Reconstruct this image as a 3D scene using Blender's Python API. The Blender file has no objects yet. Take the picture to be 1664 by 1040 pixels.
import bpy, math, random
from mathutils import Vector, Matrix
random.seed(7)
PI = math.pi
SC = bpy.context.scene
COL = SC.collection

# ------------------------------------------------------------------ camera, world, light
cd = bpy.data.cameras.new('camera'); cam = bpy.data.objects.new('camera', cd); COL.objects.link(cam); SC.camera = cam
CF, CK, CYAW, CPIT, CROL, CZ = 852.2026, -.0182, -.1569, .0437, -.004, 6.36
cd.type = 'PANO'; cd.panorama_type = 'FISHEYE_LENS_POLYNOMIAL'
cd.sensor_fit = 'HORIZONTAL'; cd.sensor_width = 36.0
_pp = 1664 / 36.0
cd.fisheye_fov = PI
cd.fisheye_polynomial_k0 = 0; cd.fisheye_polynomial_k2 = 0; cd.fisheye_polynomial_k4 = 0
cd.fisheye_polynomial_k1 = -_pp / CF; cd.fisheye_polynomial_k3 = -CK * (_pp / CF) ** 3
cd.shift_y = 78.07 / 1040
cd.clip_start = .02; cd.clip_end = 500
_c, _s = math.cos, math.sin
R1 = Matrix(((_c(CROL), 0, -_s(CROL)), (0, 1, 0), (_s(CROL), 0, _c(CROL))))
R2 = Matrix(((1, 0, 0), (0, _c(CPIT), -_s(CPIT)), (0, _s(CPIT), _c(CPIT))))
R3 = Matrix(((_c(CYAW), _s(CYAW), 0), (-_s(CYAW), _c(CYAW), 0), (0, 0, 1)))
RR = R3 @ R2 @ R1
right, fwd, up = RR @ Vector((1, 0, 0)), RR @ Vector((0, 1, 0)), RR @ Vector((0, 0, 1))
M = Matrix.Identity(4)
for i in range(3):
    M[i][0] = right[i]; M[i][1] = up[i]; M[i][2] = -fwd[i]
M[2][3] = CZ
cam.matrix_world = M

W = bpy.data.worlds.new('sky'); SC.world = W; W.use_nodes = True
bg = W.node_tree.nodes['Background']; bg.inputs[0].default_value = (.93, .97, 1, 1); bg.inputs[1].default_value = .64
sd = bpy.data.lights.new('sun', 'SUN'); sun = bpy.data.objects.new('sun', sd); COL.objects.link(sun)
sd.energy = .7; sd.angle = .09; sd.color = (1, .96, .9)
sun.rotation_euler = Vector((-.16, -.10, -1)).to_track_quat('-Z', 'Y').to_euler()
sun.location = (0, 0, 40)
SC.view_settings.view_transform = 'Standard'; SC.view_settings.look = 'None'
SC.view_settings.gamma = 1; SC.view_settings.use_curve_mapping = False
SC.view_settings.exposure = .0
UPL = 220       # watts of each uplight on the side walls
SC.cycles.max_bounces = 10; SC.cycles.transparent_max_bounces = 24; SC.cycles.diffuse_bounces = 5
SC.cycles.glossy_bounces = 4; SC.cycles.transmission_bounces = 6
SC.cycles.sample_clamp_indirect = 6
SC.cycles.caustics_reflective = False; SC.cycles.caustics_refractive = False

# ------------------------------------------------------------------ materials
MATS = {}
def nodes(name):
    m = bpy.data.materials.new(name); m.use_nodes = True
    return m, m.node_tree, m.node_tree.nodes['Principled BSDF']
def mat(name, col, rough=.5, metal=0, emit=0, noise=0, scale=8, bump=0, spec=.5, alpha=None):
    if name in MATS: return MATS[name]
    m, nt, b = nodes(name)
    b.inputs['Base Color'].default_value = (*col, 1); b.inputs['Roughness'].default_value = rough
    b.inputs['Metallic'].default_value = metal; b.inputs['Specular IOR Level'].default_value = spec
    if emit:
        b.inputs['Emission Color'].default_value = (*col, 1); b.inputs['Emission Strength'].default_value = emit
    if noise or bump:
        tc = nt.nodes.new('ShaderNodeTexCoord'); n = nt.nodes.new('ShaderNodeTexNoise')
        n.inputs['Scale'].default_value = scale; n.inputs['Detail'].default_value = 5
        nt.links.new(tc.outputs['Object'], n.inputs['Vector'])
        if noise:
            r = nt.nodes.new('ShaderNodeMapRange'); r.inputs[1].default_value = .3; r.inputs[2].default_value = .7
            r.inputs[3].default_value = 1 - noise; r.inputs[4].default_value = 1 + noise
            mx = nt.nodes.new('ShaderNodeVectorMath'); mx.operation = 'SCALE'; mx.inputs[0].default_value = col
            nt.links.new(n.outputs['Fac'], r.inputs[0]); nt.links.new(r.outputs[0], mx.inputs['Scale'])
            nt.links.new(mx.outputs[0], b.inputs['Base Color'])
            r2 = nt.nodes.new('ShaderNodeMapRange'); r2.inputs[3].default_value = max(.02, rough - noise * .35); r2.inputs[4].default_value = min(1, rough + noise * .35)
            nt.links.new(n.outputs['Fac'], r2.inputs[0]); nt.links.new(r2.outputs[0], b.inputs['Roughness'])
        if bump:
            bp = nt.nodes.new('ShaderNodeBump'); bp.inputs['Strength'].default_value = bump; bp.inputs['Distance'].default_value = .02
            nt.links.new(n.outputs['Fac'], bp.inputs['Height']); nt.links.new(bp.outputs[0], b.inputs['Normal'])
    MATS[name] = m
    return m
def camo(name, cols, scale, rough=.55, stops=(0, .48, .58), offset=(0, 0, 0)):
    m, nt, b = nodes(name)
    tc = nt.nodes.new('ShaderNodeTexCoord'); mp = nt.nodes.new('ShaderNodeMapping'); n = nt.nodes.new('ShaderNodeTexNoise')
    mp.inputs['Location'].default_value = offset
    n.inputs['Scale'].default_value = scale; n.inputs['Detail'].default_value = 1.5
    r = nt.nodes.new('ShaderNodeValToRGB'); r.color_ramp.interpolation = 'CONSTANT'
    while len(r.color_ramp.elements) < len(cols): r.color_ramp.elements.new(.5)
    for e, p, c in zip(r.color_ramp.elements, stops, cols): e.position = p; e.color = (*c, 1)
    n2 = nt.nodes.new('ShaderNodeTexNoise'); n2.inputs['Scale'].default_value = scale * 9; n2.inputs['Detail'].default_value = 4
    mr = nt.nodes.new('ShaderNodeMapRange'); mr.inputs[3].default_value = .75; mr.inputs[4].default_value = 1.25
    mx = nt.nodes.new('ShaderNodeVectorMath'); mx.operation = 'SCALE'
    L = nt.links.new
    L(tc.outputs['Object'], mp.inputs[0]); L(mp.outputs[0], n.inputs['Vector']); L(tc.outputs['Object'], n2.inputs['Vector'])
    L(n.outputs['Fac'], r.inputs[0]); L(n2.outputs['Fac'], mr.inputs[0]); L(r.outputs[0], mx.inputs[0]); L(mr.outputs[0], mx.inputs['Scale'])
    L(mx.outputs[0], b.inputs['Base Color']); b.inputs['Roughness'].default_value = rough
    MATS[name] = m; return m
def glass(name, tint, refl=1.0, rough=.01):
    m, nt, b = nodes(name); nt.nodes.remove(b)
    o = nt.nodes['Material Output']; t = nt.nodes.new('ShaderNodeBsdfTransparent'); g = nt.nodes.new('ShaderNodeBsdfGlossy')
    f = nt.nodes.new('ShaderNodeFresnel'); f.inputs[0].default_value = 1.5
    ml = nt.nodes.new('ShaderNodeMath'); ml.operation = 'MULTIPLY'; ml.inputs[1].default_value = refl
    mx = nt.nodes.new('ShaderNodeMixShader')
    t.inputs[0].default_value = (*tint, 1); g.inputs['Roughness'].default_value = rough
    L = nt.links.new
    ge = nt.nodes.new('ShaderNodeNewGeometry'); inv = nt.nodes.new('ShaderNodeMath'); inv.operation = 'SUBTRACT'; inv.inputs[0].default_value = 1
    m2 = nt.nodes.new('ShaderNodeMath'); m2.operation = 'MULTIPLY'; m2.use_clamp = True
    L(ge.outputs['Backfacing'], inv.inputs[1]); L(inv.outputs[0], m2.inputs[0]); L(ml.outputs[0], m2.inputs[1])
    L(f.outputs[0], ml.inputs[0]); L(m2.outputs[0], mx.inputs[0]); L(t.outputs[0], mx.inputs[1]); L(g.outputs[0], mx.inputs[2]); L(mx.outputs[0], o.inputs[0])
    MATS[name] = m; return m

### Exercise
Quote exactly the lines running from the start of the listing above through the line where "COL = SC.collection" is found, and output no other lines.

### Full solution
Reconstruct this image as a 3D scene using Blender's Python API. The Blender file has no objects yet. Take the picture to be 1664 by 1040 pixels.
import bpy, math, random
from mathutils import Vector, Matrix
random.seed(7)
PI = math.pi
SC = bpy.context.scene
COL = SC.collection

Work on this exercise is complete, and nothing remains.